Home » Nexo update: between insolvency rumours and entry into the capital of a regulated bank

Nexo update: between insolvency rumours and entry into the capital of a regulated bank

by Tim

After being sued by seven US states, Nexo is starting to be the subject of rumours about its solvency. We take a look back at the various elements that have made news about the platform this week to try and shed some light on the matter.

The Nexo platform at the heart of rumours and court cases

The Nexo platform has had an eventful week of insolvency rumours and legal attacks. On Monday, news broke that California was taking legal action against Nexo, along with six other US states:

  • Kentucky;
  • New York State;
  • Maryland;
  • Oklahoma;
  • Washington State;
  • And Vermont.

The alleged facts relate to the Earn Interest Product, which, as its name suggests, offers interest. However, Nexo does not have the necessary licences to address the US market, which has drawn the attention of regulators.

The State of Kentucky, for example, claims in its complaint that as of 31 May this year, 542 accounts had been opened in the region’s jurisdiction, with a value of 31 million dollars. But more than that, the same state raised doubts about Nexo’s lending and borrowing system.

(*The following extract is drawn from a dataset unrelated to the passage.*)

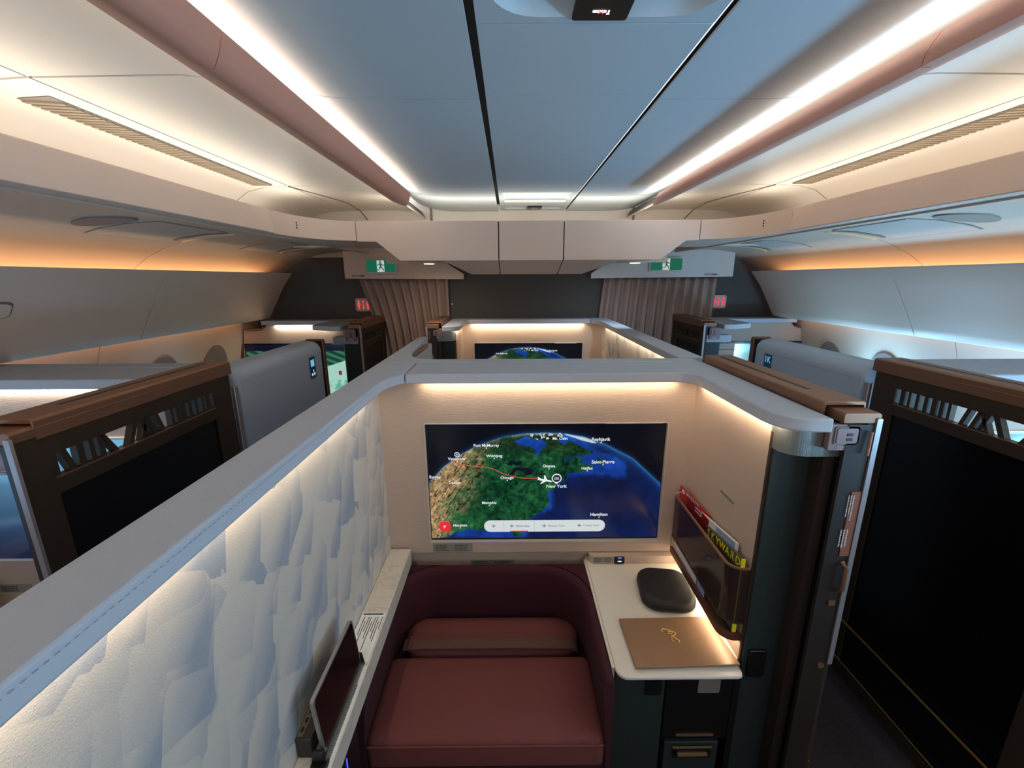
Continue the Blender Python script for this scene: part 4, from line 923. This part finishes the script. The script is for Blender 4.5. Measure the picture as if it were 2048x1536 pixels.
dr = MB().box(0.508, 0.728, 1.132, 1.20, 0.404, 0.689).build('cabinet_door', M_BLACK, t, bevel=0.002)
MB().box(0.556, 0.682, 1.1275, 1.132, 0.420, 0.426).build('door_pull', M_BRONZE, dr)
MB().box(0.729, 0.750, 1.132, 1.20, 0.0, 0.689).build('cabinet_side', M_BLACK, t)
MB().box(0.508, 0.728, 1.20, 1.70, 0.0, 0.689).build('cabinet_body', M_BLACK, t)
dr = MB().box(0.522, 0.706, 1.134, 1.20, 0.10, 0.386).build('drawer', M_GREEN, t, bevel=0.002)
MB().box(0.552, 0.678, 1.128, 1.134, 0.325, 0.372).build('pull_recess', M_BLACK, dr)
MB().box(0.548, 0.682, 1.125, 1.130, 0.3695, 0.374).box(0.566, 0.668, 1.122, 1.130, 0.338, 0.348).build('pull_bar', mat('pull_brass', (176, 146, 104), 0.35, 0.6), dr)
MB().prism(rrect(0.438, 0.492, 0.592, 0.662, 0.006), 'y', 1.131, 1.1355).build('button_panel', M_BLACK, t)
MB().prism(rrect(0.612, 0.684, 0.600, 0.655, 0.006), 'y', 1.1305, 1.132).build('white_card', mat('card_grey', (120, 112, 106), 0.5), dr)
t = thing('wall_remote', 'small black control pad with lit symbols under the monitor corner', 'control pad', (0.493, 1.70, 0.70))
MB().prism(rrect(0.454, 0.500, 0.7035, 0.740, 0.008), 'y', 1.6505, 1.655).build('pad', M_BLACK, t, bevel=0.002)
MB().box(0.470, 0.486, 1.6495, 1.6506, 0.716, 0.720).build('symbol', emat('pad_white', (225, 230, 255), 1.4), t, smooth=0)
MB().box(0.470, 0.486, 1.6495, 1.6506, 0.733, 0.737).build('symbol', emat('pad_blue', (120, 130, 255), 1.4), t, smooth=0)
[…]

Indeed, it is possible to deposit funds as collateral on the platform in order to borrow assets. Moreover, the platform boasts a real-time auditing system, developed by Armanino. This certifies that Nexo actually has more funds than what was borrowed by users:

Figure 1: Nexo real-time audit

Figure 1: Nexo real-time audit


It is also possible to download a report. However, what the Kentucky authorities are complaining about is that the report does not include any details, thus raising doubts about the product’s real solvency.

The NEXO token problem

The Kentucky authorities point to the lack of evidence of Nexo’s solvency, and the fact that a large part of the platform’s cash flow is based on the NEXO token:

“The problem with the NEXO token

“To date, Nexo has provided insufficient information to substantiate its claimed solvency, given recent market fluctuations, bankruptcies suffered by competing cryptocurrency companies, and the fact that most of Nexo Capital’s equity is represented by its proprietary token, the value of which is questionable. “

Analysis of the largest NEXO token owners does seem to push the argument in this direction:

Figure 2: Ranking of addresses with NEXO

Figure 2: Ranking of addresses with NEXO


Addresses stamped “Null Address” are, in theory, not controllable by anyone and are used for token burn. This would indicate that about 35% of the liquidity has been taken out of circulation.

The variety of assets present on the address in position number 5 suggests that this is the deposit contract of the platform’s customers. However, the share of NEXO tokens on the addresses in positions 1, 3 and 6 suggests that these do indeed belong to the platform. If we add these amounts to the address in position 7, we obtain over 46% of the liquidity.

If we consider that the 35% of liquidity on the “Null Adress” is lost, we could estimate that Nexo controls 70% of the liquidity of its token. This is information to be taken on conditional basis and it is not intended to draw hasty conclusions, but if it were true, the real value of NEXO would be seriously questioned, and the solvency of the platform with it.

A stake in a regulated bank

Despite the negative news of the week and the rumours initiated by the investigations, Nexo has still benefited from positive news.

Indeed, the company acquired a minority stake in a regulated US bank: Summit National Bank. In its press release, Nexo states that this operation will facilitate the procedures for addressing its products to the American market. This seems to indicate a desire for compliance.

Concerning the regulation, Kalin Metodiev, co-founder of Nexo, was surprised by these legal actions, in an exchange granted to our colleagues of the Cointelegraph :

We were a little bit surprised that this news was made public, you know, because it’s not a process that just started this week. We’ve been working with our legal advisors in the US who we’ve used over the last couple of years to specifically guide us through these waters in these conversations. “

While it is not appropriate to get carried away with FUD, we will still need to be careful about this case. Nexo is starting to be the subject of rumours, and while not all of them may be true, it has been demonstrated several times during this bear market that “centralised platform” and “lack of transparency” don’t always mix.